Even after ignoring the fact that Russia took a Ukrainian citizen prisoner and then ‘prosecuted’ him for actions on Ukrainian territory, the charges are absurd.  As Memorial noted, the claim that the Ukrainian Volunteer Army constitutes ‘an armed formation not envisaged by the legislation of a foreign state’  bears no scrutiny.  Although UVA was not formally a part of the Ukrainian Armed Forces, it was most certainly not illegal, and closely cooperated with the Armed Forces. 

In any case, questions linked to the legal status of UVA on Ukrainian territory are a purely internal matter of that state and are not the subject of legal regulation under Russian legislation.”

Memorial also disputes the claim that UVA pursued aims contrary to the interests of the Russian Federation.  It is Russia’s military aggression against Ukraine, first unleashed in 2014, then seen in its full-scale invasion of Ukraine, that are in violation of international law and counter to Russia’s interests.

Lawyer Kreshchenetsky also points out that Article 208 specifically states that a person does not bear criminal liability if he voluntarily left the supposedly ‘illegal formation’ and admitted to such membership.  Both of these requirements were certainly fulfilled, but ignored.

The second charge, regarding a so-called ‘extremist organization’, is equally invalid.  The prosecution has tried to link UVA, created by Dmytro Yarosh at the end of 2015, after he broke with Right Sector, with the latter.  Even if Russia had any right to prosecute Lisovets for his activities on Ukrainian territory, which it clearly does not, it has no grounds for trying to link UVA with Right Sector.  Nor indeed, as Memorial explains in detail, were there any legitimate grounds for the ruling on 17 November 2014 that labelled Right Sector an ‘extremist organization’.

Lisovets has himself stated clearly that his role in UVA was only to patrol the border with the so-called ‘Donetsk people’s republic’.  The prosecution’s claim that he was involved in military action against fighters from this proxy Russian ‘republic’ is based solely on the ‘testimony’ of an ‘anonymous witness’.  Russia’s widespread use of such ‘secret witnesses’ has led to at least one ruling against Russia in the European Court of Human Rights and its use of such ‘witnesses’ against Crimean Tatar and other Ukrainian political prisoners was condemned by the UN’s Prosecutor General.  Memorial notes in addition that such widespread use is not backed by norms in Article 278 of Russia’s criminal procedure code.

These are only some of a list of compelling grounds for totally rejecting all of the charges that Russia has used for its ‘trial’ of Dmytro Lisovets.

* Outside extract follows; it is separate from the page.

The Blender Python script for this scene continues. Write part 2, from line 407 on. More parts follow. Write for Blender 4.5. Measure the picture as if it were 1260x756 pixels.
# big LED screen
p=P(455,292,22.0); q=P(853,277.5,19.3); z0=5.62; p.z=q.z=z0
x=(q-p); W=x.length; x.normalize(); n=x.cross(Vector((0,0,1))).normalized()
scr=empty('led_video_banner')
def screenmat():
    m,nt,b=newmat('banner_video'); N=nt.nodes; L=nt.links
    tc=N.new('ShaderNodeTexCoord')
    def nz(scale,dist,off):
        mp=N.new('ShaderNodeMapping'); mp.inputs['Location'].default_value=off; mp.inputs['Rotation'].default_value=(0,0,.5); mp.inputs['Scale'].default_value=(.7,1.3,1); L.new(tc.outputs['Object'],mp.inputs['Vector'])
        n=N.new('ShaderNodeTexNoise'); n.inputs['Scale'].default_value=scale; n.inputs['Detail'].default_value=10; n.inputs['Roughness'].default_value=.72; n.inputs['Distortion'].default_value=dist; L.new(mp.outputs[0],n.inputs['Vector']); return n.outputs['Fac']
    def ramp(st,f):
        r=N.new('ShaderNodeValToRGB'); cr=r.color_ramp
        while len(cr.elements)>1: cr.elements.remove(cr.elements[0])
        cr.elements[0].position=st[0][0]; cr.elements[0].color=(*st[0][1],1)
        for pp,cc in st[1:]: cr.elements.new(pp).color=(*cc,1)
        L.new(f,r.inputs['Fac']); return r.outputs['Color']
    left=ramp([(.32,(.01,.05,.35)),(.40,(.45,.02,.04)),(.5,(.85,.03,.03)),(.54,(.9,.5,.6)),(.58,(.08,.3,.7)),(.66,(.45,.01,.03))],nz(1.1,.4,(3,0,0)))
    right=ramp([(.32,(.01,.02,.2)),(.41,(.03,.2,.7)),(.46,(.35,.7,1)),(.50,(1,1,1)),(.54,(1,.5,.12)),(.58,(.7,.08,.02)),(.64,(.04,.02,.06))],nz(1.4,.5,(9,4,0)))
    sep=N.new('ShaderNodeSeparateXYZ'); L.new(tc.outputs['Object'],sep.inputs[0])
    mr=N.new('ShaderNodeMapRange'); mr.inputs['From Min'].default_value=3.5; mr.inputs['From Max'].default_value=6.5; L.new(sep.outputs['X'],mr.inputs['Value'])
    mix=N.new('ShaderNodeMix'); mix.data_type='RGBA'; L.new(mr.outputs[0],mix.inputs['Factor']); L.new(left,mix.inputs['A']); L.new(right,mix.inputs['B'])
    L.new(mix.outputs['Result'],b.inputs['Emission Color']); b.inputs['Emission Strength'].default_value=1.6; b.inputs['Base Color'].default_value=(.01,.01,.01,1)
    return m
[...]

His ‘trial’ was, however, held at the Southern District Military Court in Rostov which has been churning out politically motivated sentences against Crimean Tatar and other Ukrainian political prisoners since 2014.  Although Lisovets clearly disputed the charges and will probably have lodged an appeal,  on 7 December 2023, presiding ‘judge’ Denis Aleksandrovich Galkin, together with two colleagues, sentenced the Ukrainian to 16 years’ maximum security imprisonment, with the first three years of these in a prison, the harshest of Russia’s penal institutions.